GIVEN PROBLEM: Going from the top of the data below, give again each line through the one containing "0.020, 'pipe', t, 18)", both ends kept.
>> START MATERIAL
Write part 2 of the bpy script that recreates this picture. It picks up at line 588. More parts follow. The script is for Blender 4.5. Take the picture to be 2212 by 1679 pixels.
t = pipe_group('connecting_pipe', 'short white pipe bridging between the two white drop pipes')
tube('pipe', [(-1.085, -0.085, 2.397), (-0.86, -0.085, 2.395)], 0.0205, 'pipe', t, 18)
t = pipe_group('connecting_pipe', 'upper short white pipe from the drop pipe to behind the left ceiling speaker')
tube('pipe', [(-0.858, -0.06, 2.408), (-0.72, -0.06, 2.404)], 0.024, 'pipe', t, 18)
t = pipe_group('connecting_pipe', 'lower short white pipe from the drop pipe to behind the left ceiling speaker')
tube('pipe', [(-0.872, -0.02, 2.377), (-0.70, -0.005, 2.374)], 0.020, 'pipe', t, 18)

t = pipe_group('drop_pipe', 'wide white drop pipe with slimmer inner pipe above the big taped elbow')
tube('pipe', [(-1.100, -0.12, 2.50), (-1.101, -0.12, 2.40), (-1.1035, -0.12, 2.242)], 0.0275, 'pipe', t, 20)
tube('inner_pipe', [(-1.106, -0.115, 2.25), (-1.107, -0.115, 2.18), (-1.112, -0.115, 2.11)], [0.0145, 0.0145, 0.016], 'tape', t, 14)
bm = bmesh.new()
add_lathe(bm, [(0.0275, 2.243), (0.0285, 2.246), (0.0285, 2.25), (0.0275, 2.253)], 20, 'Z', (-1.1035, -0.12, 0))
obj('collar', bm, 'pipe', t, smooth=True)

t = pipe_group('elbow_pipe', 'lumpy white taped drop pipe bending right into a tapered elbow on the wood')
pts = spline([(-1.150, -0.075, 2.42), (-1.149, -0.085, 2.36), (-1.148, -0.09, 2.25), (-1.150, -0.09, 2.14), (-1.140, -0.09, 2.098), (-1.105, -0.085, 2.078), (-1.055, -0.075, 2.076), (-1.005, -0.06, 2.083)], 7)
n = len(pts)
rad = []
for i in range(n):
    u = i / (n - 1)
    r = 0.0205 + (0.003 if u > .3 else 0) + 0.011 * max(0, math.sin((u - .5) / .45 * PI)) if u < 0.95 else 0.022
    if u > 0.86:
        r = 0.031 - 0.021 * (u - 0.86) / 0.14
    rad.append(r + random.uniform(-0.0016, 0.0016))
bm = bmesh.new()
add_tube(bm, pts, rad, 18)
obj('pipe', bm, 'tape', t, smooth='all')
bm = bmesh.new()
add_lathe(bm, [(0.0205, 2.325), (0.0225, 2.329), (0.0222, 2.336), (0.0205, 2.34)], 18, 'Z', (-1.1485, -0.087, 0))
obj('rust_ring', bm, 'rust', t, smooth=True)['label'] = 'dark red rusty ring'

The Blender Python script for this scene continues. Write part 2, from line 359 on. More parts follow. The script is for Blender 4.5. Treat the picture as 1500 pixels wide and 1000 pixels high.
>> END MATERIAL
CORRECT RESPONSE:
Write part 2 of the bpy script that recreates this picture. It picks up at line 588. More parts follow. The script is for Blender 4.5. Take the picture to be 2212 by 1679 pixels.
t = pipe_group('connecting_pipe', 'short white pipe bridging between the two white drop pipes')
tube('pipe', [(-1.085, -0.085, 2.397), (-0.86, -0.085, 2.395)], 0.0205, 'pipe', t, 18)
t = pipe_group('connecting_pipe', 'upper short white pipe from the drop pipe to behind the left ceiling speaker')
tube('pipe', [(-0.858, -0.06, 2.408), (-0.72, -0.06, 2.404)], 0.024, 'pipe', t, 18)
t = pipe_group('connecting_pipe', 'lower short white pipe from the drop pipe to behind the left ceiling speaker')
tube('pipe', [(-0.872, -0.02, 2.377), (-0.70, -0.005, 2.374)], 0.020, 'pipe', t, 18)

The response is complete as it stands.